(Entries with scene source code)
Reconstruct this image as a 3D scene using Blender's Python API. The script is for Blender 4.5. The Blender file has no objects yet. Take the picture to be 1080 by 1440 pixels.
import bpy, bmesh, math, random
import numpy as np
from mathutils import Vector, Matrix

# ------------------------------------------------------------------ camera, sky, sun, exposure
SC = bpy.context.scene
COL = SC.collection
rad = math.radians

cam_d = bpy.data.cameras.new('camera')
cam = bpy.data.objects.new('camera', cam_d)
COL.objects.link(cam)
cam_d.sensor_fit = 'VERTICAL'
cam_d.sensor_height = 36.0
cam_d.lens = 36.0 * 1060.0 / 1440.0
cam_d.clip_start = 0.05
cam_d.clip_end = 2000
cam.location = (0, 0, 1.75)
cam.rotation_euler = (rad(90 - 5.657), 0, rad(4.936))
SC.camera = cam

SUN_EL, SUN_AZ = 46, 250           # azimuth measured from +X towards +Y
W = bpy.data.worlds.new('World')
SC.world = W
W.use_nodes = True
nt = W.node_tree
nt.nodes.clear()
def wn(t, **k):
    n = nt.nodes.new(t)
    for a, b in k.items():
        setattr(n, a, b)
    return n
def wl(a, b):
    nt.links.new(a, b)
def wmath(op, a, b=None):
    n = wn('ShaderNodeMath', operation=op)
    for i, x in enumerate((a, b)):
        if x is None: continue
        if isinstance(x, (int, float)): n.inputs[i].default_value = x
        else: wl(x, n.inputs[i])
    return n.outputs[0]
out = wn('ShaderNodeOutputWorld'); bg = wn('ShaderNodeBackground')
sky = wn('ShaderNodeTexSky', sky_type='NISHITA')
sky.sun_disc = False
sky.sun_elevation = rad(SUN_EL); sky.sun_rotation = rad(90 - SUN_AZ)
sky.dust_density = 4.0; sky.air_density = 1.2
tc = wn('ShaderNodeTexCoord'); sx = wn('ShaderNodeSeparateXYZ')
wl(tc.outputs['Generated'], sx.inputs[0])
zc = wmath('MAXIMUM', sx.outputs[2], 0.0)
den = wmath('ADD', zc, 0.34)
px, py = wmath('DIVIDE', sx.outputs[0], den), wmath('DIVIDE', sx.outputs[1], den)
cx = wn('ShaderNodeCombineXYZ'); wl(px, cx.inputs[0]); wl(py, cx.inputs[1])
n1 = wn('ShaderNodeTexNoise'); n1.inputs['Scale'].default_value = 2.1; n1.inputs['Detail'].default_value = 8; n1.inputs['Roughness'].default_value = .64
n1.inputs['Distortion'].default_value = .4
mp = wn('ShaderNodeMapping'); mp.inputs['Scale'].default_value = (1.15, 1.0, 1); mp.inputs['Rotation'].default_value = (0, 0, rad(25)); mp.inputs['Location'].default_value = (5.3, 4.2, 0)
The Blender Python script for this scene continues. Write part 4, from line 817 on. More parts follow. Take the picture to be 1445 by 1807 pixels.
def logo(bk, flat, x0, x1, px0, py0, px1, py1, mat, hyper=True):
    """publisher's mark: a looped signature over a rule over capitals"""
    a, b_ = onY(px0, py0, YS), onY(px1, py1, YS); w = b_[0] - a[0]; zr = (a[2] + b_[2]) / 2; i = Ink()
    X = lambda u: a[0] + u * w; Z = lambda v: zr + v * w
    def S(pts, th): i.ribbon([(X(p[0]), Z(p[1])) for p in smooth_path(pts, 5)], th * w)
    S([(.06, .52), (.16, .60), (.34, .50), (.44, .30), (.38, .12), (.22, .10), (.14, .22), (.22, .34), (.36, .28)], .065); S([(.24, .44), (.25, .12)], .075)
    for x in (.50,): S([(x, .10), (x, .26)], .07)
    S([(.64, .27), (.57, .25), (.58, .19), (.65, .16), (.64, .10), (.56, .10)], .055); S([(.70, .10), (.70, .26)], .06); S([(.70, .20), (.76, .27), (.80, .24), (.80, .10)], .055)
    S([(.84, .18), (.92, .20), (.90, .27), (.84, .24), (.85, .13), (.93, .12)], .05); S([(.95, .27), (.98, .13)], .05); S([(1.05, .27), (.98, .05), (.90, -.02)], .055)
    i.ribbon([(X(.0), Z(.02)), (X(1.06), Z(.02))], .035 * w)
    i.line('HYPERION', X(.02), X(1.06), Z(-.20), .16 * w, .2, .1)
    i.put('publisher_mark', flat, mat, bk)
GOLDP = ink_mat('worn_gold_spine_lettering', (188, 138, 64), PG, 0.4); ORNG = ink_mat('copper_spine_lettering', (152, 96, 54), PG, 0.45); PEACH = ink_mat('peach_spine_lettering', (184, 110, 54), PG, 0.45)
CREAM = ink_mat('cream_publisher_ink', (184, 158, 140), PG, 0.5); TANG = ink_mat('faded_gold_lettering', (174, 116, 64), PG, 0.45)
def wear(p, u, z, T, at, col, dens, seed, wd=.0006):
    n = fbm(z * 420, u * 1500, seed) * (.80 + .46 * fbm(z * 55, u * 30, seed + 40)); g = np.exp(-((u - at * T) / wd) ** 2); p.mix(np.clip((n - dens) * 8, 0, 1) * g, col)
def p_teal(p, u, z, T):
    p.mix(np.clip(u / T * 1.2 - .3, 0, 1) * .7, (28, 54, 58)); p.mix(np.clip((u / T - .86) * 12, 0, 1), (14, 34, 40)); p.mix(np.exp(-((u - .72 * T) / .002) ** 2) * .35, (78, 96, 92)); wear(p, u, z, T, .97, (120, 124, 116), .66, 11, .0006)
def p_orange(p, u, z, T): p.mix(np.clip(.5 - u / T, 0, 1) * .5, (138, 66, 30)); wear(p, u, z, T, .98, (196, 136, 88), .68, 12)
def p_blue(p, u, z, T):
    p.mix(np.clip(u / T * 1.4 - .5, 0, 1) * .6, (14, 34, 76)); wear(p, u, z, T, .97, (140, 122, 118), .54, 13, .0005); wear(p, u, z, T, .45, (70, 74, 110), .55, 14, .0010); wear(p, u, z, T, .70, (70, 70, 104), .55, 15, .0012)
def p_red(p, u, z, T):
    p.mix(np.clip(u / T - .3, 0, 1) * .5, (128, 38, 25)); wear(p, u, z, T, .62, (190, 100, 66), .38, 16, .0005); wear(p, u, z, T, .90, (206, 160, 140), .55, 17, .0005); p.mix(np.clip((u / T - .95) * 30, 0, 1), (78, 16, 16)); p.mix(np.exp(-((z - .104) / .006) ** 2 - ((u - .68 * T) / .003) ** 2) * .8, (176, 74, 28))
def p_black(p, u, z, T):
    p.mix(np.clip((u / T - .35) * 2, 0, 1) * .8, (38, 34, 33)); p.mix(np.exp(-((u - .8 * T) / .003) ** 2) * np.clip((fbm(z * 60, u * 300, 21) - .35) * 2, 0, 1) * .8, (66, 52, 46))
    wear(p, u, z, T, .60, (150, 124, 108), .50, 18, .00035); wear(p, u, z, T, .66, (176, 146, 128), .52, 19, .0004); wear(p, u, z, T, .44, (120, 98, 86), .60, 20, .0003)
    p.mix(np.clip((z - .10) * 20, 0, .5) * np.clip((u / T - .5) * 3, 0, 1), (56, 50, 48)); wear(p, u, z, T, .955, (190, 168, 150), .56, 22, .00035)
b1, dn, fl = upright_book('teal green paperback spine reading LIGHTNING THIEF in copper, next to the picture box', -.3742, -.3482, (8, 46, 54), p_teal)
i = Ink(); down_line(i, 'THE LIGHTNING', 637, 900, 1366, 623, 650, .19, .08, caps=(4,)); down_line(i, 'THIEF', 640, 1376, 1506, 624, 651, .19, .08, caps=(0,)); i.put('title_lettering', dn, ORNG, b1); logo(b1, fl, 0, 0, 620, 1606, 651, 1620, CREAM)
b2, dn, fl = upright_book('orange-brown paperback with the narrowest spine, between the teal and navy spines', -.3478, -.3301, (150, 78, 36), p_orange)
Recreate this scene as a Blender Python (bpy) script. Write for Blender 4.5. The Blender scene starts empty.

* _WHAT IS BEING ASKED_
Reproduce exactly the lines from the beginning of the entries above up to and including the line that contains "SC.camera = cam".

* _ANSWER FOR THIS EXERCISE_
Reconstruct this image as a 3D scene using Blender's Python API. The script is for Blender 4.5. The Blender file has no objects yet. Take the picture to be 1080 by 1440 pixels.
import bpy, bmesh, math, random
import numpy as np
from mathutils import Vector, Matrix

# ------------------------------------------------------------------ camera, sky, sun, exposure
SC = bpy.context.scene
COL = SC.collection
rad = math.radians

cam_d = bpy.data.cameras.new('camera')
cam = bpy.data.objects.new('camera', cam_d)
COL.objects.link(cam)
cam_d.sensor_fit = 'VERTICAL'
cam_d.sensor_height = 36.0
cam_d.lens = 36.0 * 1060.0 / 1440.0
cam_d.clip_start = 0.05
cam_d.clip_end = 2000
cam.location = (0, 0, 1.75)
cam.rotation_euler = (rad(90 - 5.657), 0, rad(4.936))
SC.camera = cam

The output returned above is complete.